>> BEGIN

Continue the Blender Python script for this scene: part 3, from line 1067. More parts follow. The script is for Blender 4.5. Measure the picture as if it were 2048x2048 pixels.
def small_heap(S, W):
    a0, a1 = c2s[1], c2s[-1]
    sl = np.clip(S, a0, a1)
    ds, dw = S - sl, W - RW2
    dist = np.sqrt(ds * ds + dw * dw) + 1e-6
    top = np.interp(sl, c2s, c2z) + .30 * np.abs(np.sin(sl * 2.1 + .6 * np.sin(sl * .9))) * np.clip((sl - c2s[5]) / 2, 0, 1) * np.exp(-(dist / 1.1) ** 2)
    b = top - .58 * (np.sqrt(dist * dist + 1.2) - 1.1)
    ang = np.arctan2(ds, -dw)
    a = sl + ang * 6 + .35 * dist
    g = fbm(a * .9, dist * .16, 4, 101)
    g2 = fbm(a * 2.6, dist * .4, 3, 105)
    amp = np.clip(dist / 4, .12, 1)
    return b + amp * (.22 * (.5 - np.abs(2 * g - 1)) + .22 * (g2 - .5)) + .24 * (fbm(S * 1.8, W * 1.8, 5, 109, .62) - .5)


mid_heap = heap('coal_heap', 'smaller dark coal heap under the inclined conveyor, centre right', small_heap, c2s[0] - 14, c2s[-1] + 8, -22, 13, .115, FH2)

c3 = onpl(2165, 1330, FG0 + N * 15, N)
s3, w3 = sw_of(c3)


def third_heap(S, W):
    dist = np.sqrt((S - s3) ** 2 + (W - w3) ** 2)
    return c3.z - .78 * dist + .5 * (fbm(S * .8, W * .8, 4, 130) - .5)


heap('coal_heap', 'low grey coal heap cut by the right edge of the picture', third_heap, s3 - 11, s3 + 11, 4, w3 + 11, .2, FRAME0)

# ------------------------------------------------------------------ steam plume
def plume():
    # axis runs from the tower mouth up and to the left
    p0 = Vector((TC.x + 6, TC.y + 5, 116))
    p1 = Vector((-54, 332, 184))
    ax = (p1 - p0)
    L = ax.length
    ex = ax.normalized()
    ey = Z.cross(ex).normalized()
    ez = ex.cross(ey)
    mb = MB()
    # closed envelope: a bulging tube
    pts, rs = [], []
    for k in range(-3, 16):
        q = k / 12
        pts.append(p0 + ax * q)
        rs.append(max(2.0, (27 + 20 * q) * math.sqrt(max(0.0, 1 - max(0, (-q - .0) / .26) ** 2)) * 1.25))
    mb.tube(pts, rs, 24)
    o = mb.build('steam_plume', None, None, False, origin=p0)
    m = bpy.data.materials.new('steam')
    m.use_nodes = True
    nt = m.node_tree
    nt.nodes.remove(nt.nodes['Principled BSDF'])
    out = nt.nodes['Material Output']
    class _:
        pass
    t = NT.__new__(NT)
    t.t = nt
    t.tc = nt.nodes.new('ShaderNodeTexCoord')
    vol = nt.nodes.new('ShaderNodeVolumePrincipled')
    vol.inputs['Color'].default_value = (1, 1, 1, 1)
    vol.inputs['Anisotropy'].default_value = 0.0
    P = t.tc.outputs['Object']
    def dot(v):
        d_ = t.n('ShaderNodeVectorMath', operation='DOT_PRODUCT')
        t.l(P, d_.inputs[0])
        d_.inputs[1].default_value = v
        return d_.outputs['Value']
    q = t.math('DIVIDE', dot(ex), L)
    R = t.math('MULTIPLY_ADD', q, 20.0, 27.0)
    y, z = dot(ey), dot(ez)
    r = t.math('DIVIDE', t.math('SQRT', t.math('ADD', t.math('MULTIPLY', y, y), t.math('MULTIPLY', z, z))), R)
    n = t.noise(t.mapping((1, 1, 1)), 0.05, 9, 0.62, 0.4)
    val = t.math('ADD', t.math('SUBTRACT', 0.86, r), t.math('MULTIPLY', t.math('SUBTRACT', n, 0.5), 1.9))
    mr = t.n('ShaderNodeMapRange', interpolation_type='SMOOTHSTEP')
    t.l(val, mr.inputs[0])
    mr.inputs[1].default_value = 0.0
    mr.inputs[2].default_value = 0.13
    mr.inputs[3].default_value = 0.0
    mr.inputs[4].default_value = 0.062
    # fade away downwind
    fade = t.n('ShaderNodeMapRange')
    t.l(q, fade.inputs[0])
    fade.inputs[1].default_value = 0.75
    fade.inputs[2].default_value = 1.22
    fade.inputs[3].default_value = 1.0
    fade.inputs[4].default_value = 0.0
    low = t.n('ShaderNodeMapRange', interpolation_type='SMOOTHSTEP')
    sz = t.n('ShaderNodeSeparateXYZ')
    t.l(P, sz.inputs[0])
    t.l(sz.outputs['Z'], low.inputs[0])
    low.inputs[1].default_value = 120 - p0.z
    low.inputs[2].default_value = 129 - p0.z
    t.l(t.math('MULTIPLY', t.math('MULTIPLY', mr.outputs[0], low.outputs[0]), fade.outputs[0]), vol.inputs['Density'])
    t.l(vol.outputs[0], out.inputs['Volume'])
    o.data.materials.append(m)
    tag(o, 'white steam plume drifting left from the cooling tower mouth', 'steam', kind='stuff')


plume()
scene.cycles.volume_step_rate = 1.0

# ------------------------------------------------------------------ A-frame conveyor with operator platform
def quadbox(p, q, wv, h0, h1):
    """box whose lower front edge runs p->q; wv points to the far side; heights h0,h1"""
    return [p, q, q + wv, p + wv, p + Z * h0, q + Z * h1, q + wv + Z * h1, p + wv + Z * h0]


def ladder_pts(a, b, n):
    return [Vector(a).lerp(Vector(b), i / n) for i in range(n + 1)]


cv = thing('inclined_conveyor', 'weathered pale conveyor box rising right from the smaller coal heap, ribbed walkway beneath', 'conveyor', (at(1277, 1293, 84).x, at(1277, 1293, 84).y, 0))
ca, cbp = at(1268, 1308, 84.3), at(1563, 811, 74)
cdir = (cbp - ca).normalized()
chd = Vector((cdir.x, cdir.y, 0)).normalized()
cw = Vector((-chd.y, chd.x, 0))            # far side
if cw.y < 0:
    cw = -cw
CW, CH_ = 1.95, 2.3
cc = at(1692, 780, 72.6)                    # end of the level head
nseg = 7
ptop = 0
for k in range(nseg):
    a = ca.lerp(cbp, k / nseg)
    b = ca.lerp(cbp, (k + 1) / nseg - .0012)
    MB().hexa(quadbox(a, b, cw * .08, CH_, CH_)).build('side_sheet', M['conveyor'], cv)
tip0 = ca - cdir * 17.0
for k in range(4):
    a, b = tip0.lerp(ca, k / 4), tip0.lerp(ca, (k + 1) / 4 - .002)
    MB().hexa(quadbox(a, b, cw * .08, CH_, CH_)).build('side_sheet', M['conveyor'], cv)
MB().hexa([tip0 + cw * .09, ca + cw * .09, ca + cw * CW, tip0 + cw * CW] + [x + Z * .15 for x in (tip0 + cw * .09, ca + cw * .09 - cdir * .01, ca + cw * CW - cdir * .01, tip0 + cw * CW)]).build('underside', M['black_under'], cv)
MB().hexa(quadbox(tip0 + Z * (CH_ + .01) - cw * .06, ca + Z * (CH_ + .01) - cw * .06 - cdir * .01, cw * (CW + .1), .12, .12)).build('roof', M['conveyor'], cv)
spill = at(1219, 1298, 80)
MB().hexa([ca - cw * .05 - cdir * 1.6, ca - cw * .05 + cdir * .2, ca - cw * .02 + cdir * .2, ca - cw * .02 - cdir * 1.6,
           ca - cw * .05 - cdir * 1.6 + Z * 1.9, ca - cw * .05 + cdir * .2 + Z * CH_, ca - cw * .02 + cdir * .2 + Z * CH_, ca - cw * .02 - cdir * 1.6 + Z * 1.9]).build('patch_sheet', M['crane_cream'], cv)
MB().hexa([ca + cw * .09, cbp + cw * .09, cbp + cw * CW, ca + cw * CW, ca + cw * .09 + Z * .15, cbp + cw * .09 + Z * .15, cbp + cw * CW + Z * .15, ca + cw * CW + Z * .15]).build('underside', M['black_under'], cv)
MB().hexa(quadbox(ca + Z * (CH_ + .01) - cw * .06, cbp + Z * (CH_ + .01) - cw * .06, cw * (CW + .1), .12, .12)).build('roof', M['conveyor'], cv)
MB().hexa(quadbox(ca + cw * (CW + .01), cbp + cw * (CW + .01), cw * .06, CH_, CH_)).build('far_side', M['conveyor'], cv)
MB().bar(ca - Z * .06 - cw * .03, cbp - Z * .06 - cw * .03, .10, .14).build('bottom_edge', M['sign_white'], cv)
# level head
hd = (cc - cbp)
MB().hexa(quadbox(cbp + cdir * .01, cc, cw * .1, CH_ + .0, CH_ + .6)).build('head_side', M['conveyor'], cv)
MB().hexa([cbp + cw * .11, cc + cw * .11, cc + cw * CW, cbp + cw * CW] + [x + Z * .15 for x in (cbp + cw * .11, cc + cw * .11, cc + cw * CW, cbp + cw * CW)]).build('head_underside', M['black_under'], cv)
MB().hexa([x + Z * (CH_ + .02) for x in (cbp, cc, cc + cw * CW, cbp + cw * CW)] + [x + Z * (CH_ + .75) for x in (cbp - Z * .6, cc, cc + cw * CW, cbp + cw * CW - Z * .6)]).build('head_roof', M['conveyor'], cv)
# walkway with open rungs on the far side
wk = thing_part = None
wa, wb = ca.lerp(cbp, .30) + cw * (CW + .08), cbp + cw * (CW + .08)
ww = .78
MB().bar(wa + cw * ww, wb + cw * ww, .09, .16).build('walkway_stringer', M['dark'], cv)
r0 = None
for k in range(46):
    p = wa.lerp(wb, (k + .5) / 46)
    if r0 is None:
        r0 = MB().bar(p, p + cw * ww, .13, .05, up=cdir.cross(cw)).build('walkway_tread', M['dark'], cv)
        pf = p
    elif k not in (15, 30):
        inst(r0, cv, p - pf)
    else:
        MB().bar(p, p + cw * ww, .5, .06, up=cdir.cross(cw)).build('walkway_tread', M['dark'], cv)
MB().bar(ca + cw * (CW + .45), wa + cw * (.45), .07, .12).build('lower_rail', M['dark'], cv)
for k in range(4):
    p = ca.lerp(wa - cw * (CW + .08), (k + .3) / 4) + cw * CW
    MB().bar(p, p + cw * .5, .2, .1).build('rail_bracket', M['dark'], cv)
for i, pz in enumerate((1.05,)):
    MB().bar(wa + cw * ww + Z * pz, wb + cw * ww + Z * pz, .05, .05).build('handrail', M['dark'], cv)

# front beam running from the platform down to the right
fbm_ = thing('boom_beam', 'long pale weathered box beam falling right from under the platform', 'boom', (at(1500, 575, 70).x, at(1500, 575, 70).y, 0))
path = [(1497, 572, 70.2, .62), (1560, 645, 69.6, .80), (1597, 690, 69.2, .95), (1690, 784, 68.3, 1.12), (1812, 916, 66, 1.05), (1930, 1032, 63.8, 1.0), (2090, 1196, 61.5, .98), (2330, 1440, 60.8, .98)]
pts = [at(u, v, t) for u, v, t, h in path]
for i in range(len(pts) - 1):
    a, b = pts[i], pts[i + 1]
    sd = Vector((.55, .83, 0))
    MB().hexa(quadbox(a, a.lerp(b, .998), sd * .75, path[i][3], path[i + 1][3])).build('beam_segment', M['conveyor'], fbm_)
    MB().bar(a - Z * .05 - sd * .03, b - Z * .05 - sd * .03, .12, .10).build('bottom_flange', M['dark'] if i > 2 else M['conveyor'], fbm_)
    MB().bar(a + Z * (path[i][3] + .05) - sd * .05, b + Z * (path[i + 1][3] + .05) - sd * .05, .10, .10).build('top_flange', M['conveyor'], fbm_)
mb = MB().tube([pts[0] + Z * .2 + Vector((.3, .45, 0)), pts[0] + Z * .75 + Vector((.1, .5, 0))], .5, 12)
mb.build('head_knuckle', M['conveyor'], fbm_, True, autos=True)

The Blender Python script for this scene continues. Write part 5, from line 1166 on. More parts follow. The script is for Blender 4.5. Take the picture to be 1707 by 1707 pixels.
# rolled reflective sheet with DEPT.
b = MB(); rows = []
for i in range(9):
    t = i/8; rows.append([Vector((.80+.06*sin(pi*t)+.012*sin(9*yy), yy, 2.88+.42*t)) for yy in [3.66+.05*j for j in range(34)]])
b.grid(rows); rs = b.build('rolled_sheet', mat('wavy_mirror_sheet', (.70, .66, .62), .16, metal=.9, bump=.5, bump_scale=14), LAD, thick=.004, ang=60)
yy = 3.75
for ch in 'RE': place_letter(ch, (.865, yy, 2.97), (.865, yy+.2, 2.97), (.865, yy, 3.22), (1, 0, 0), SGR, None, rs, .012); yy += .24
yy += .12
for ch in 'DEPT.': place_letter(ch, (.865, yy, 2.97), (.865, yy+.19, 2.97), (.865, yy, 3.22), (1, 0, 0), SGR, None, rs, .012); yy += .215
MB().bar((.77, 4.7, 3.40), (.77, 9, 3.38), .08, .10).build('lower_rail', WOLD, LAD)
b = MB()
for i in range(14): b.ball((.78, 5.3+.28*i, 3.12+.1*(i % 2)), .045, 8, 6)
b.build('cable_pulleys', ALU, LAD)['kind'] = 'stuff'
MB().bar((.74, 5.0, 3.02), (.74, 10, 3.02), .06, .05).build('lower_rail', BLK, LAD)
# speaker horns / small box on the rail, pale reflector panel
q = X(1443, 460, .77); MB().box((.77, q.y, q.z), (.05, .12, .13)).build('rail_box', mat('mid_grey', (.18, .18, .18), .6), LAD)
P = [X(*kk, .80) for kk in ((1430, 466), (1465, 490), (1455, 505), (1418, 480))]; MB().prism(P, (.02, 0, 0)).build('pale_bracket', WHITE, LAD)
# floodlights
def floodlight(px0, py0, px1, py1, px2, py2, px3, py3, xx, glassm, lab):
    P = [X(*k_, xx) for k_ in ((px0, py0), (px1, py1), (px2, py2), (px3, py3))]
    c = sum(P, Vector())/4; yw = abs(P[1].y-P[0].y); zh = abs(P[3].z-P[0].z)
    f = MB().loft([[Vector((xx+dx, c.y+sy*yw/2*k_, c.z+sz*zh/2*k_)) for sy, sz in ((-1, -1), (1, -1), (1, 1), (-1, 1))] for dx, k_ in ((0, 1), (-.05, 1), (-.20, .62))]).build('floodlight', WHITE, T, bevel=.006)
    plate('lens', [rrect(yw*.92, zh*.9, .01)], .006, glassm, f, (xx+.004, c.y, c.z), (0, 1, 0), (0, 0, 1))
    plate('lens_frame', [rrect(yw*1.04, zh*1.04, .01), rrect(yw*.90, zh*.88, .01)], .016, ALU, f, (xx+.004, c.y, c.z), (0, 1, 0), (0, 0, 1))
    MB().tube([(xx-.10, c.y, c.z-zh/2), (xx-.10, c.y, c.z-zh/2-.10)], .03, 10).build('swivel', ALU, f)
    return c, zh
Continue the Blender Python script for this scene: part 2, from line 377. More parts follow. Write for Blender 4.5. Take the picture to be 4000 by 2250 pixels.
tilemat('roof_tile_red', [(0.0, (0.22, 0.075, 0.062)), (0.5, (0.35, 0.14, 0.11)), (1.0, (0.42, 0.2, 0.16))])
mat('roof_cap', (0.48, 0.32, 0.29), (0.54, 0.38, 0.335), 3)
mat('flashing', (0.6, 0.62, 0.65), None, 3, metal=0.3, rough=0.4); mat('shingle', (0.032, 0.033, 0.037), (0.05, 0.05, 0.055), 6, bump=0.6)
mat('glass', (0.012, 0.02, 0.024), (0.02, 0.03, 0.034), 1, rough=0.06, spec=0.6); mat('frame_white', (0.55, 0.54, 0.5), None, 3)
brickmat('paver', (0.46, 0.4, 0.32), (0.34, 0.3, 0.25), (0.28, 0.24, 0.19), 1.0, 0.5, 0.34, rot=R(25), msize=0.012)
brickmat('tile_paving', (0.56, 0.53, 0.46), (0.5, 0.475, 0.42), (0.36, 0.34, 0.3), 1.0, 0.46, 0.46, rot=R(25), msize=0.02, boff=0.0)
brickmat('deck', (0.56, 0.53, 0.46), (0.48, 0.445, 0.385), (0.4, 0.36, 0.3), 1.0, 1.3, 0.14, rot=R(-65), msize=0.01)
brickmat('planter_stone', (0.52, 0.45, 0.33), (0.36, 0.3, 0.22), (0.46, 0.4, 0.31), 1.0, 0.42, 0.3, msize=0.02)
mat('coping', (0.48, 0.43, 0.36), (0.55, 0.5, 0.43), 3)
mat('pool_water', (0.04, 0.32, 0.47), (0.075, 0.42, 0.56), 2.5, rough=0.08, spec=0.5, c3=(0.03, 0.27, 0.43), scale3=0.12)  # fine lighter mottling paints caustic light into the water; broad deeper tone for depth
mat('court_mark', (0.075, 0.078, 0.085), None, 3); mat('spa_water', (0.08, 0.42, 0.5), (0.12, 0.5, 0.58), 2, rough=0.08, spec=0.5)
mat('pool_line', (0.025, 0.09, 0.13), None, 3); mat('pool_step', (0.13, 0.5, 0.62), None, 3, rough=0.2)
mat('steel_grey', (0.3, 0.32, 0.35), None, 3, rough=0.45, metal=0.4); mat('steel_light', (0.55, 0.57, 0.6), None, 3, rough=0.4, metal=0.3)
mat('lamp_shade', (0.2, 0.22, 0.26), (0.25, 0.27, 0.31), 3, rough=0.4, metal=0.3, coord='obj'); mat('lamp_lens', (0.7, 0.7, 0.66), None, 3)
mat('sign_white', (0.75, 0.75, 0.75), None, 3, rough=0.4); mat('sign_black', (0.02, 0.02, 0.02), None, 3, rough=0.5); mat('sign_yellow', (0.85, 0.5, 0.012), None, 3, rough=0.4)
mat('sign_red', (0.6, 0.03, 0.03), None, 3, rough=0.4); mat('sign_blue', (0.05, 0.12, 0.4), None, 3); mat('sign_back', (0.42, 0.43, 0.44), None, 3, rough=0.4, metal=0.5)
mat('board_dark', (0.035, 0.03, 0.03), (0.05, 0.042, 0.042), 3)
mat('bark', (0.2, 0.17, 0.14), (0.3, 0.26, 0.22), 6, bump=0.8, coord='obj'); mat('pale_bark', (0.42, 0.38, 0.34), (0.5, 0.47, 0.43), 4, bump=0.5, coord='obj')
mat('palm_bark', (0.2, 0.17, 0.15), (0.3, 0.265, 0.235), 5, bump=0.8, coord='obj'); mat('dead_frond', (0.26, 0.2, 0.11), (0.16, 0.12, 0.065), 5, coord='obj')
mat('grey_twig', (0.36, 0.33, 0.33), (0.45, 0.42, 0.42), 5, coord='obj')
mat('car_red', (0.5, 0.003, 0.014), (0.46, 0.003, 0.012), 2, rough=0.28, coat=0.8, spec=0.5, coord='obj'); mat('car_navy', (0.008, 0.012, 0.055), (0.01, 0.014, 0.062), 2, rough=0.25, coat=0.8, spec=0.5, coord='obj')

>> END

Your instructions:
Everything from the first line through the line containing "heap('coal_heap', 'low grey" should be quoted exactly, and nothing beyond it.

Result:
Continue the Blender Python script for this scene: part 3, from line 1067. More parts follow. The script is for Blender 4.5. Measure the picture as if it were 2048x2048 pixels.
def small_heap(S, W):
    a0, a1 = c2s[1], c2s[-1]
    sl = np.clip(S, a0, a1)
    ds, dw = S - sl, W - RW2
    dist = np.sqrt(ds * ds + dw * dw) + 1e-6
    top = np.interp(sl, c2s, c2z) + .30 * np.abs(np.sin(sl * 2.1 + .6 * np.sin(sl * .9))) * np.clip((sl - c2s[5]) / 2, 0, 1) * np.exp(-(dist / 1.1) ** 2)
    b = top - .58 * (np.sqrt(dist * dist + 1.2) - 1.1)
    ang = np.arctan2(ds, -dw)
    a = sl + ang * 6 + .35 * dist
    g = fbm(a * .9, dist * .16, 4, 101)
    g2 = fbm(a * 2.6, dist * .4, 3, 105)
    amp = np.clip(dist / 4, .12, 1)
    return b + amp * (.22 * (.5 - np.abs(2 * g - 1)) + .22 * (g2 - .5)) + .24 * (fbm(S * 1.8, W * 1.8, 5, 109, .62) - .5)


mid_heap = heap('coal_heap', 'smaller dark coal heap under the inclined conveyor, centre right', small_heap, c2s[0] - 14, c2s[-1] + 8, -22, 13, .115, FH2)

c3 = onpl(2165, 1330, FG0 + N * 15, N)
s3, w3 = sw_of(c3)


def third_heap(S, W):
    dist = np.sqrt((S - s3) ** 2 + (W - w3) ** 2)
    return c3.z - .78 * dist + .5 * (fbm(S * .8, W * .8, 4, 130) - .5)


heap('coal_heap', 'low grey coal heap cut by the right edge of the picture', third_heap, s3 - 11, s3 + 11, 4, w3 + 11, .2, FRAME0)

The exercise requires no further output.